Gepubliceerd op 09-12-2019

Dípsacus | Dípsacus pilósus: Kleine kaardebol

betekenis & definitie

De geslachtsnaam Dipsacus is afkomstig van het Griekse woord dipsacein: dorst hebben, of van dipsao: dorstig, want de middelste bladparen vormen om de stengel een soort holte of waterbekken waarin het regenwater wordt opgevangen. In het wild komen bij ons, voornamelijk in het krijtdistrict, twee soorten voor, namelijk D. pilósus en D. sylvéstris. Een derde soort de Weverskaarde (D. fullónum) is zeer zeldzaam, en is als een verwilderde plant te beschouwen.

Deze kaardesoort werd vroeger vooral in Zuid-Limburg gekweekt om wol te kaarden. De plant is niet inheems, maar komt uit Zuid-Europa.De soortnaam fullonum wijst op het gebruik bij de wolbewerking, want deze Latijnse soortnaam is afkomstig van fullo: volder of wever.

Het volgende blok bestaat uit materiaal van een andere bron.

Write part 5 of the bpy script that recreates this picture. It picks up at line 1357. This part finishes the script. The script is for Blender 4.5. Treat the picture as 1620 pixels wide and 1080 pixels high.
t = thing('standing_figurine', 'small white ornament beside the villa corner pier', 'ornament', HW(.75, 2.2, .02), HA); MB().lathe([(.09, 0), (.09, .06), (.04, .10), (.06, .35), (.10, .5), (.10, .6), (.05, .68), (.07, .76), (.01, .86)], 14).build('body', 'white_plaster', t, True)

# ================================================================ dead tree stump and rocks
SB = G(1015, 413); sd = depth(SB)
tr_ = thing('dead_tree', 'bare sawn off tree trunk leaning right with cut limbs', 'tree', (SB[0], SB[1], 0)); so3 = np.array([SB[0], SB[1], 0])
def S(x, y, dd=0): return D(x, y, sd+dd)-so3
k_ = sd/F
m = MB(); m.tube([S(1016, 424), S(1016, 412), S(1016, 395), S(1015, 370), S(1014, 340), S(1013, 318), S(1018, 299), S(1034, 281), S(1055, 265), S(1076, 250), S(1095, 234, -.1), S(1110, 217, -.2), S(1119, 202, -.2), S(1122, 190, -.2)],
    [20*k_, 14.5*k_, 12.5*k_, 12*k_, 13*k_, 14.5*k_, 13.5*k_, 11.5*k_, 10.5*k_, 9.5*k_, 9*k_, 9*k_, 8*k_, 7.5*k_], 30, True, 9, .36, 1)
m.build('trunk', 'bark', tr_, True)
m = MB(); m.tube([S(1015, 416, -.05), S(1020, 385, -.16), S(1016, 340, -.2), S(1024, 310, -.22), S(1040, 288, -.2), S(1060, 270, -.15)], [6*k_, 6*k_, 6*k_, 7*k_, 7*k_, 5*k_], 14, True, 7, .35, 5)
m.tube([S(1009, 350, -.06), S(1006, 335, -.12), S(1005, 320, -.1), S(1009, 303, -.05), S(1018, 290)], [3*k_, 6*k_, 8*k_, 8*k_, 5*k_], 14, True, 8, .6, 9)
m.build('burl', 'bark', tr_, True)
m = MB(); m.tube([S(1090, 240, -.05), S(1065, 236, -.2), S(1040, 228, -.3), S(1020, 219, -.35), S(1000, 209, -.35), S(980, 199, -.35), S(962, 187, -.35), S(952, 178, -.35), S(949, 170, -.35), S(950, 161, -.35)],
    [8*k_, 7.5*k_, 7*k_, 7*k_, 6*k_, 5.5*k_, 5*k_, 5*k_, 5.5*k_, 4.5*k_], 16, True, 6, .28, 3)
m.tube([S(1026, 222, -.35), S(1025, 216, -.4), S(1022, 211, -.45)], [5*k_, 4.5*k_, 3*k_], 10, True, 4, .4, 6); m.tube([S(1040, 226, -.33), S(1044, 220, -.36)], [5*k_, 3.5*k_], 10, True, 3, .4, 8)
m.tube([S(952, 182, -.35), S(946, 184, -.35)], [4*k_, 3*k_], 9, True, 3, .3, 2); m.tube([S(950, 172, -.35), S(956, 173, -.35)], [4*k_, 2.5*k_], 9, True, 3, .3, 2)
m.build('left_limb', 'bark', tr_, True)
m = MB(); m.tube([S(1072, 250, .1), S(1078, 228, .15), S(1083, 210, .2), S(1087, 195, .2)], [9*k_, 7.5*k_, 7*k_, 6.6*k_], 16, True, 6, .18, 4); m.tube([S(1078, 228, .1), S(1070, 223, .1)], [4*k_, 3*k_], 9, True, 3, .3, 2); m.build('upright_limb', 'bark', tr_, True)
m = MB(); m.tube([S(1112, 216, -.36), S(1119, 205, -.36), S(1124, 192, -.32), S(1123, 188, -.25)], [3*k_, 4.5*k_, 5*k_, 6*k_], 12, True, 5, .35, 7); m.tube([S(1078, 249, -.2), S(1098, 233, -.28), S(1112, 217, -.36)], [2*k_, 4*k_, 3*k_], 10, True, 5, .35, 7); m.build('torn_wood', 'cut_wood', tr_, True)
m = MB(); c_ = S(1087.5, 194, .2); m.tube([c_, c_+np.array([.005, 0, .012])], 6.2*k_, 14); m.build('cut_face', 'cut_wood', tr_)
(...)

Een oude benaming was Volderskaarde. De naam Kaardebol komt van het Latijnse woord carduus, hetgeen distel beduidt omdat alle delen van de plant, uitgezonderd de wortel, met stekels als bij een distel bezet zijn; terwijl bol slaat op de bolvormige bloemhoofdjes of bloemkoppen. De Latijnse soortnaam pilósus beduidt ruwharig of, zoals hier, van stekels voorzien. Men noemde deze soort en ook de volgende vaak Kaardedistel, hetgeen eveneens op de distelachtige habitus slaat. In het Zuidlimburgse gebied komt de benaming van Wil kern voor en deze behoeft geen nadere verklaring, wanneer men de naam leest als Wilde kam. Een oude Engelse naam was hiermede in overeenstemming en luidde Wulfescamp: wolfskam, en in Westfalen sprak men van Kämme.